Thursday, March 15, 2012

John Leopold Needs to Go

I must admit, I haven’t been motivated to blog lately.  But when I saw the latest tidbit coming out of the scandal surrounding Anne Arundel County Executive John Leopold, I snapped out of my Jimmy Carter-style malaise.

Numerous press outlets are reporting that the ACLU, The Capital newspaper, and others filed public information requests seeking copies of the dossiers the Anne Arundel County Police Department had assembled on some of the county executive’s political opponents.

And, what they got back was mind-blowing.
It appears that the county’s police force was engaged in an aggressive research effort into the backgrounds of Leopold’s perceived political enemies.  While this really isn’t news – the initial round of news coverage about Leopold’s indictment referenced the dossiers’ existence – the materials yielded through public information requests illustrate the project’s depth, breadth, and scope.

One of the subjects of the investigation, Carl Snowden, had a dossier containing 25 years’ worth of research materials.

Former Anne Arundel County Councilman Tom Redmond had a dossier as well, even though he didn’t even realize Leopold considered him an enemy.

The initial round of coverage into the Leopold scandal focused on the salacious. But these public information disclosures have rightfully brought attention back to the serious.

Asking a county aide to change a urine bag – as Leopold is accused of having done – is reprehensible, not to mention disgusting. But a county executive using his own police department to wage a political dirt-digging campaign against private citizens? That’s downright scary.

We had presidents who used the FBI to investigate their political opponents, and whose legacies have suffered as a result.  

We even had a president – a pretty capable one, in my personal opinion – who had to resign because he clumsily used the White House to perform the same function.

As for Leopold, you’d think that a guy who likes to dress up like Lincoln would have learned the lessons of history.  

Unfortunately, Maryland has a pretty rich history when it comes to political scandal.  These scandals can be grouped into three categories.

First, you have the thieves – elected officials who wantonly stole from the public trough. Examples include City Comptroller Jackie McLean (who pilfered $25,000 in city money) and Mayor Sheila Dixon (who walked off with a handful of gift cards given to the city to benefit poor children).

The second, and largest, category is comprised of the cronies – politicos who used their positions to enrich themselves or their friends. 

Examples include Vice President Spiro Agnew (who took bribes as governor of Maryland),  Baltimore City Council President Wally Orlinsky (who extorted money from a company wanting to do business with the City), Prince George’s County Executive Jack B. Johnson (another bribe taker), Senator Ulysses Currie (sanctioned by the Maryland State Senate for taking $250,000 in undisclosed payments from Shoppers Food Warehouse), and Governor Marvin Mandel (convicted of mail fraud and racketeering, though the conviction was later overturned on a technicality).

Lastly, you have misadventurers – people tripped up by their own bad behavior or bad judgment. Robocallers Paul Schurick and Julius Henson immediately come to mind, as does former First District Congressman Bob Baumann, whose career ended amid a sex scandal involving a young boy.

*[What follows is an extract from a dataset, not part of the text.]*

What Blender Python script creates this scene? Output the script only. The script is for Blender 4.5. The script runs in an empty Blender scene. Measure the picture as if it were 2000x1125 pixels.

If I were trying to place Leopold in the scandal hierarchy, I’d give him misadventurer status. Most of the allegations outlined in the indictment reflect a penchant for overindulgence, lust, and arrogance in Leopold’s character.

But the taxpayer-financed snooping by police is more sinister than the other alleged misadventures.

People deserve to know that their county executive is working for, and not against them. That same can be said of their local police department.  Leopold’s alleged misdeeds have undermined confidence in both institutions.  It’s a violation of the public’s trust on a fundamental level.
This is why he needs to resign.  I just do not see how a guy who used the police to investigate private citizens for political purposes can credibly stay in office another minute.

Unfortunately, if Leopold refuses to resign, then the Anne Arundel County Council has limited options. According to Section 404 of the county charter, the council can only remove him if he is convicted of the crimes for which he has been accused.
However, there is nothing stopping the council from passing a measure expressing a vote of no confidence in Leopold’s leadership – that is, except for the council’s own recent, well-publicized dysfunction stemming from its collective inability to fill a vacant council seat.

Still, it’s during times like these when leadership emerges from unexpected places.

I hope the council can come together and unanimously pass a resolution condemning Leopold’s behavior.  Their constituents are depending on them to set the squabbling aside and get serious about a serious situation.
Something tells me Leopold’s not going to go quietly. But getting a previously divided council to step up and speak in one voice may be the first step towards prying his recalcitrant knuckles off the doorknob.